I picture a small program that creates millions of pseudo-random file names ending with .epub, .pdf, or whatever else D.E. is scanning for.
I'd certainly be willing to dedicate a few gig to the task, I'm sure there are several thousand others who feel the same.
Bobby, we've talked about this...
...if Adobe had used encryption no one would have known that the hard drives were being scraped of epub data.
That's spyware.
Anyone who has an ebook reader with Wi-Fi is asking for trouble.
It will be a sad day for me when my Sony PRS-300 reader fails to start. This reader has no Wi-Fi.
What is that I hear you say? Turn off the Wi-Fi on the reader? Please, how naive do you think I am?
"The only controls available to those on board were two push-buttons on the center post of the cabin -- one labeled on and one labeled off. The on button simply started a flight from Mars. The off button connected to nothing. It was installed at the insistence of the Martian mental-health experts, who said that human beings were always happier with machinery they thought they could turn off."
- Kurt Vonnegut, The Sirens of Titan
Congratulations to Adobe, as I would congratulate a fellow human being (since the supreme court ruling that corporations are people), for truly living the hardcore capitalist version of the American Dream. Doing whatever you can legally or illegally get away with to make more money, and not giving a [your favourite naughty word for excrement goes here] about anyone you walk over in the process.
It is the spyware part which bothers me the most.

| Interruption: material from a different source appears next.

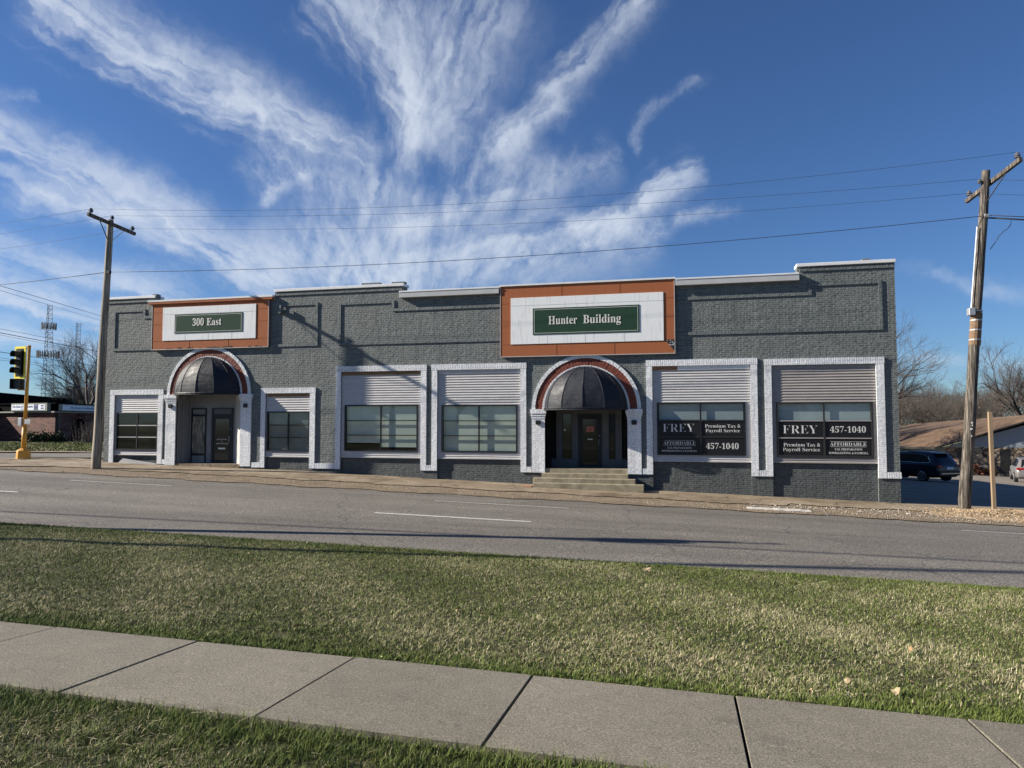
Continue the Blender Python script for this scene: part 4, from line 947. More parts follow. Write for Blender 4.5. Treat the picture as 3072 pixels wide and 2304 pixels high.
for i in range(26):
    x = -21.2 + 4.6 * random.random(); mb.box(x, x + random.uniform(.03, .14), -.1225, -.1105, 4.665, 4.665 + random.uniform(.015, .06))
mb.build('peeling_paint', M['dark_bronze'], b1)
b2 = board(-6.62, -.28, 4.01, 6.64, .12, -6.22, -.66, 4.47, 6.2, -5.38, -1.5, 4.80, 5.78, [('Hunter', -4.26, 1.06), ('Building', -2.83, 1.36)], 0, 5.17, 0, .30, 'large orange framed sign board reading Hunter Building')
MB().box(-6.66, -.24, -.16, .45, LO + .07, LO + .13).build('cap_flashing', M['white_metal'], b2)
MB().prism([(-.62, 4.50), (-.30, 4.50), (-.30, 4.10), (-.42, 4.25)], -.1335, -.1215).build('torn_corner', M['dark_bronze'], b2)
mb = MB()
for i in range(14): x = random.uniform(-.56, -.32); z = random.uniform(4.28, 4.48); mb.box(x, x + .03, -.1345, -.1337, z, z + .02)
mb.build('torn_foil', M['white_metal'], b2)
# bracket by the left sign
MB().box(-15.92, -15.68, -.12, -.003, 6.0, 6.13).tube([(-15.76, -.16, 6.02), (-15.76, -.16, 6.3)], .06, 8).build('cable_bracket', M['brick_gray'], B)

# concrete steps in front of the right entrance
S = thing('entrance_steps', (-3.4, -.5, -.8), 'four broad weathered concrete steps up to the right arched entrance', 'steps')
mb = MB(); mb.box(-4.955, -1.965, -.02, 1.28, -1.2, -.1); mb.build('landing', M['concrete_step'], S)
for (a, b, y0, y1, z) in ((-5.02, -1.93, -.34, -.021, -.25), (-5.28, -1.66, -.64, -.341, -.40), (-5.22, -1.36, -.94, -.641, -.555)):
    MB().box(a, b, y0, y1, -1.2, z).build('step', M['concrete_step'], S, bevel=.012)
o = MB().box(-5.62, -5.24, -1.0, -.55, -.9, -.66).build('stone_slab', M['rust'], bevel=.02); setp(o, 'rusty brown flat stone slab at the left foot of the entrance steps', 'slab')
# white board on the pavement under the left window
o = MB().prism([(-23.45, gz(-23.4, -.1) + .0), (-23.2, gz(-23.4, -.1) + .2), (-21.55, gz(-21.6, -.1) + .06), (-21.55, gz(-21.6, -.1) - .04)], -.10, -.06).build('loose_board', M['siding_white']); setp(o, 'white board leaning at the base of the wall under the leftmost window', 'board')
# broken kerb pieces
for i, (x0, x1, y, lb) in enumerate(((1.8, 3.6, -3.1, 'long pale broken kerb stone beside the road below the lettered windows')  ,)):
    if not lb: continue
    mb = MB(); n = 12; vs = []
    for k in range(n + 1):
        x = x0 + (x1 - x0) * k / n; wj = .19 + random.uniform(-.03, .03); hh = .0 + random.uniform(0, .02)
        vs += [(x, y - wj, gz(x, y) - .05), (x, y - wj, gz(x, y) + hh), (x, y + wj, gz(x, y) + hh + .01), (x, y + wj, gz(x, y) - .05)]
    fs = [(0, 1, 2, 3), (4 * n + 3, 4 * n + 2, 4 * n + 1, 4 * n)]
    for k in range(n):
        for q in range(3): fs.append((4 * k + q, 4 * k + 4 + q, 4 * k + 5 + q, 4 * k + 1 + q))
    o = mb.add(vs, fs).build('kerb_stone', M['stone_pale']); setp(o, lb, 'kerb')

# ------------------------------------------------------------------ utility poles and wires
def insulator(mb, x, y, z, s=1.0): mb.lathe((x, y, z), [(.02 * s, 0), (.02 * s, .05 * s), (.075 * s, .06 * s), (.06 * s, .1 * s), (.08 * s, .11 * s), (.055 * s, .16 * s), (.03 * s, .2 * s)], 10)
def pole(base, top, r0, r1, label, arm_a, arm_b, wood='pole_wood'):
    P = thing('utility_pole', base, label, 'utility pole')
    base = Vector(base); top = Vector(top); n = 40; pts = []; rs = []
    for i in range(n + 1):
        t = i / n; p = base.lerp(top, t); pts.append((p.x + .012 * math.sin(9 * t), p.y, p.z - (.5 if i == 0 else 0))); rs.append((r0 + (r1 - r0) * t) * (1 + .02 * math.sin(31 * t) + random.uniform(-.015, .015)))
    MB().tube(pts, rs, 14).build('pole', M[wood], P, smooth=True)
    arm = MB().bar(arm_a, arm_b, .10, .125).build('crossarm', M['pole_wood'], P)
    A, Bv = Vector(arm_a), Vector(arm_b)
    for t, k in ((.06, 1), (.94, 1)):
        q = A.lerp(Bv, t); mb = MB(); insulator(mb, q.x, q.y, q.z + .06, 1.1); mb.build('insulator', M['porcelain'], arm)
    c = A.lerp(Bv, .5)
    for t in (.24, .76):
        q = A.lerp(Bv, t); low = base.lerp(top, (c.z - .75 - base.z) / (top.z - base.z)); MB().bar((q.x, q.y, q.z - .05), (low.x, low.y + (.0), low.z), .035, .012).build('brace', M['dark_bronze'], P)
    return P
PL = pole((-22.60, -2.13, -.2), (-22.27, -2.13, 9.68), .175, .115, 'wooden utility pole standing at the left end of the building, dark crossarm on top', (-22.17, -3.34, 9.58), (-22.15, -.94, 9.42), wood='pole_wood_pale')
mb = MB(); insulator(mb, -22.23, -2.08, 9.68, 1.0); mb.build('insulator', M['porcelain'], PL)
MB().box(-22.22, -22.1, -2.3, -2.18, 7.49, 7.6).build('cable_clamp', M['dark_bronze'], PL)
PR = pole((8.27, -1.2, -.98), (9.18, -1.2, 9.36), .172, .115, 'tall weathered leaning utility pole in a gravel heap right of the building', (9.63, -2.45, 9.24), (9.02, -.05, 8.76))
def on_pr(z): t = (z + .98) / (9.36 + .98); return 8.27 + .91 * t
MB().tube([(on_pr(5.0) - .19, -1.3, 5.0), (on_pr(7.6) - .17, -1.3, 7.6)], .02, 8).build('conduit', M['white_metal'], PR)
MB().box(on_pr(4.9) - .27, on_pr(4.9) - .1, -1.42, -1.2, 4.86, 5.08).build('junction_box', M['galv'], PR, bevel=.01)
mb = MB()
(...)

It is like having a plummer come to fix your toilet, you step out of the house for a few minutes, only to find when you come back that he is going through all your stuff - in order perhaps to understand you better as a person so that he can service you better in the future - or figure out if you are rich so he can charge you more. Or perhaps sell a list of your inventory to someone, for whatever purpose which is no longer the plummer's concern once he gets payment.
I should probably be upset about this whole Adobe thing, but after watching John Oliver's Last Week Tonight show from yesterday about how the police in the US can cease assets and bring cases against physical objects such as money or houses on a guilty until proven innocent basis, and proudly spend the money on whatever they want including machines for making frozen margueritas in the office - I just give up. How can you expect companies to do the right thing when the whole system is rotten to the core.